● GOAL
In the listing below, find the line with "COL = bpy.context.scene.collection", then repeat exactly every line from the top through that one.

● DATA SEGMENT
####

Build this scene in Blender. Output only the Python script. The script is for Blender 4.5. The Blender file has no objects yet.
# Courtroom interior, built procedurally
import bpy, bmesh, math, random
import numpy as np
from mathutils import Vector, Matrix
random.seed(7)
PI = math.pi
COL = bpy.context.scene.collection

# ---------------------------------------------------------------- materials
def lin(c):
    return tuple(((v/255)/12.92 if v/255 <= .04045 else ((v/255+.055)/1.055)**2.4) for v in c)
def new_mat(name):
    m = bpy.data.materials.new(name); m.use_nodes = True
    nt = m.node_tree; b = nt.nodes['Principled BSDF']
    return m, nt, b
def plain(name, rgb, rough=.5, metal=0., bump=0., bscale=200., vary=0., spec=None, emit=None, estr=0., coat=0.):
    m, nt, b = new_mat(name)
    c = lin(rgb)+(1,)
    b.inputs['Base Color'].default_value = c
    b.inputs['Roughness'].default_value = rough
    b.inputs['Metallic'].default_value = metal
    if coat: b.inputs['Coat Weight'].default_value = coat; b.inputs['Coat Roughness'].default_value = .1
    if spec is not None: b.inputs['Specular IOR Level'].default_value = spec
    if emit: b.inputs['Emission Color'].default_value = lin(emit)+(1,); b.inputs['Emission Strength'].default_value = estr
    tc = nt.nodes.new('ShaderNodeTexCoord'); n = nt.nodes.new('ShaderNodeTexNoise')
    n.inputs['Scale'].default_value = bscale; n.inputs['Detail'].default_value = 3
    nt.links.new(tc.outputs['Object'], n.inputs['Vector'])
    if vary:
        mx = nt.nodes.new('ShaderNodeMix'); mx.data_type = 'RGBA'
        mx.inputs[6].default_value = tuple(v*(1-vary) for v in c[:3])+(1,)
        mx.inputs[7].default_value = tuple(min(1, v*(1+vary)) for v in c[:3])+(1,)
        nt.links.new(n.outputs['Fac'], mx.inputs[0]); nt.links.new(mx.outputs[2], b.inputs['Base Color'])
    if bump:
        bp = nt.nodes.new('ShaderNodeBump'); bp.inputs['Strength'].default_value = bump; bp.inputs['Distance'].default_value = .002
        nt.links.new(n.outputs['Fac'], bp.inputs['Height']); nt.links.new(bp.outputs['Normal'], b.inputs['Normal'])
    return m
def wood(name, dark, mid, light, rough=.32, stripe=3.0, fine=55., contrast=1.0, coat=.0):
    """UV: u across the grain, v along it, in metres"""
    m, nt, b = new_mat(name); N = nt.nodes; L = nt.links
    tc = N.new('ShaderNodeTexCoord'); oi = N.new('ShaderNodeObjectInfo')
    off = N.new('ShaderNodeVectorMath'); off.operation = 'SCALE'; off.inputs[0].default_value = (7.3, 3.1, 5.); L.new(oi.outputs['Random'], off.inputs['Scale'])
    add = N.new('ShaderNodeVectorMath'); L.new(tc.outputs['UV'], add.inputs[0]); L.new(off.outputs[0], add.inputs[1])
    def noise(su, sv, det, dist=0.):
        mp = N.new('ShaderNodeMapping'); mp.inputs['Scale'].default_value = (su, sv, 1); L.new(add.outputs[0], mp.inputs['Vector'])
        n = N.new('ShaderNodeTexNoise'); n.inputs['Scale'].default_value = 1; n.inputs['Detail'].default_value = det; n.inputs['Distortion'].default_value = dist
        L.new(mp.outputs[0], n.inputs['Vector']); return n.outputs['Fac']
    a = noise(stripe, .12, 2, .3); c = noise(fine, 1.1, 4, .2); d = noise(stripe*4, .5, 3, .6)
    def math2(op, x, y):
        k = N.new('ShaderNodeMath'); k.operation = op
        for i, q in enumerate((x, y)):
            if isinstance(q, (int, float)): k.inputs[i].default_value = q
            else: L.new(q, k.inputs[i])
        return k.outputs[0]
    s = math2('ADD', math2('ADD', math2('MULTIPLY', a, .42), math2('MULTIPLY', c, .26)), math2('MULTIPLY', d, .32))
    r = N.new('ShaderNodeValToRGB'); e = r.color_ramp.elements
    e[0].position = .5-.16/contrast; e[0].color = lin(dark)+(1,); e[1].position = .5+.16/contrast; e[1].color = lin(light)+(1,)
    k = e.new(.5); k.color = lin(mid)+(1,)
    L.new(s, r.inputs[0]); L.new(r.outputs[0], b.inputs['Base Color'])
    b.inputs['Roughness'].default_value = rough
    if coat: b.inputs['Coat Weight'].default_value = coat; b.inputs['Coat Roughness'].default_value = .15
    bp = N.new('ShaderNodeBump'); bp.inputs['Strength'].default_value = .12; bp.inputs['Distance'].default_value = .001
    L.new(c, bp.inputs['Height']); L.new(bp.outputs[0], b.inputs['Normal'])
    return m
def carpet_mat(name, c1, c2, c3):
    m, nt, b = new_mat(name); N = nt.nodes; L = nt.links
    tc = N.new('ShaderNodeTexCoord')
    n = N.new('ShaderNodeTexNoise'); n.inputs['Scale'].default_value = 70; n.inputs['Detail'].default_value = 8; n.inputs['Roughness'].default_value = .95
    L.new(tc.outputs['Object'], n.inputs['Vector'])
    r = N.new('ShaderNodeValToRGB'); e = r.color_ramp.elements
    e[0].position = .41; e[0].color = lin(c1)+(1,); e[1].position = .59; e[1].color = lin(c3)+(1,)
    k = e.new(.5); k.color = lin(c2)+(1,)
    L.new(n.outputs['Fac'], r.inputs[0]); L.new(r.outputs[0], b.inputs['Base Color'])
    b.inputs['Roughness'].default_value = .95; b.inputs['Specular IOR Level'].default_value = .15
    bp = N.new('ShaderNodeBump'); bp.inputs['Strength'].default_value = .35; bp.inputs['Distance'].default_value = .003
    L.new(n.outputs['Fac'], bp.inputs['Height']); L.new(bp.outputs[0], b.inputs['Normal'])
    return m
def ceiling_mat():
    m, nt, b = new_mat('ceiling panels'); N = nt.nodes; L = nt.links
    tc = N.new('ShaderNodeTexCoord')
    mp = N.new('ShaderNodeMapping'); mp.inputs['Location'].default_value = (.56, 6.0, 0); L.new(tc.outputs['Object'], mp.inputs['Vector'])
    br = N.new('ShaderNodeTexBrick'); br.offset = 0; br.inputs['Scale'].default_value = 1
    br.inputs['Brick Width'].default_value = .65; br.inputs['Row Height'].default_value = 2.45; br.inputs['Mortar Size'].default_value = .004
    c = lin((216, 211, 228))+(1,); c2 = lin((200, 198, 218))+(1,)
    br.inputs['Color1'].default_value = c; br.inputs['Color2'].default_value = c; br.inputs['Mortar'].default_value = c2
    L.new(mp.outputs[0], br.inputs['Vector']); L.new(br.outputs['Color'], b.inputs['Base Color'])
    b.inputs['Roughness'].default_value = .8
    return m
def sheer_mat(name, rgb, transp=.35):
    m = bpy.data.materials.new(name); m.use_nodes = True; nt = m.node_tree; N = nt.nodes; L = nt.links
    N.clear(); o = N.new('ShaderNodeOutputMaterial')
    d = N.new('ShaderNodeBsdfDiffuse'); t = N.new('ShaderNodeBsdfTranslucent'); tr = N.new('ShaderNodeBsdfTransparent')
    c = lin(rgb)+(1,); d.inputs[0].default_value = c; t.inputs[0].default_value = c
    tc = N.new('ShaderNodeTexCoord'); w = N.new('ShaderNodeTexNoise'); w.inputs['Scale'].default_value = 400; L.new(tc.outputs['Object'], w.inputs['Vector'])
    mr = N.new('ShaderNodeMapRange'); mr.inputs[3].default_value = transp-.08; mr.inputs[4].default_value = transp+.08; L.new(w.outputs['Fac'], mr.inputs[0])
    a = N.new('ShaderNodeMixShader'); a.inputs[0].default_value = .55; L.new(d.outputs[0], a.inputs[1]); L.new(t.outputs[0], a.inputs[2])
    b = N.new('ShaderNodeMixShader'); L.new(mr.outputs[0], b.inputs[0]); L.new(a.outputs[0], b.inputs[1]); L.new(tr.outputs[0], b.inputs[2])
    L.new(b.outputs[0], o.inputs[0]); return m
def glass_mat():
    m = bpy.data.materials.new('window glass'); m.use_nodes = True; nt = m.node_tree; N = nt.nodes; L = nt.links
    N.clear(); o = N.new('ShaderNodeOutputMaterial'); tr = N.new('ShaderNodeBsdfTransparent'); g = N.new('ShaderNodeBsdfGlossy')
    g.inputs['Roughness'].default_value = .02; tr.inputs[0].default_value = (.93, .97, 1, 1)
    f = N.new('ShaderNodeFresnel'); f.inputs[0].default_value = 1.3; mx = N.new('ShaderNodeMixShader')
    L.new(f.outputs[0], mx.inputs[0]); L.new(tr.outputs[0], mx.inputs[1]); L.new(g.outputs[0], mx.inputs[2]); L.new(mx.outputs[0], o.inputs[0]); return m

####

● RIGHT ANSWER
Build this scene in Blender. Output only the Python script. The script is for Blender 4.5. The Blender file has no objects yet.
# Courtroom interior, built procedurally
import bpy, bmesh, math, random
import numpy as np
from mathutils import Vector, Matrix
random.seed(7)
PI = math.pi
COL = bpy.context.scene.collection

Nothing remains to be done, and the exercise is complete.